During an excavation, professor Morey (Dick Welsbacher) finds a human
body that's waaaay prehistoric - actually from around 60 million years
ago, the age of the dinosaurs, long before the first humanoid creatures
are even believed to have walked the earth - ans still, it's in a very
fresh condition. This discovery is so groundbreaking that he doesn't want
to share it with the museum which grant he's working on but wants to
commercially exploit it himself. So why he's picking up John (Ralph
Seeley) and Paul (John Froome), archeologists from said museum, he tells
his associates Randall and Henderson (Webb Smith) to hide the body -
titular beast, played by director Tom Leahy (as Nelson Strong) himself. Of
course, when he returns with John and Paul, Henderson is dead, Randall
seems to have gone off the rocker, and the body of the beast is found
quite a few hundred yards away from the excavation site, still dead but a
lot fresher than it was before.

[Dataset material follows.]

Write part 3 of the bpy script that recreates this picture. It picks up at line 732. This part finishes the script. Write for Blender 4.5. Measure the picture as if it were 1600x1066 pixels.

Now everyone in his sound mind of course
blames the death on Randall and he's subsequently arrested - and his
insistance that the beast did it doesn't help him one bit, either ... but
John and Paul come to the conclusion that he might be right. After
falling out with the head of the museum (Henry Harvey), Morey decides to
leave the place for good but smuggle the beast out of it with him, which
is, triggered by thunder and lightning, the beast comes to life again,
kills Morey and a few other people, is cornered by the police but proves
to be impervious to bullets ... but ultimately John and Paul figure a
prehistoric creature can only be killed by something prehistoric, and the
stake him with a dinosaur bone ... Extremely rare sci-fi/horror
from Wichita that on a pure quality level doesn't have all that much going
for it - but it's fun in that typical no-budget campy way, where leaps of
reason, long-winded stilted dialogues and a total misunderstanding of
science actually add to the enjoyment of a film rather than distracting
from it. And while the monster itself might look a bit ridiculous (but is
at least kept out of sigh until late) and most of the direction is
functional instead of atmospheric, at least one scene, that of Henderson
nailed to a wall by a pitchfork, is actually shocking to this day. Now
granted, you really have to be a low-to-no budget horror afficionado to
like this one, but if so, you probably will.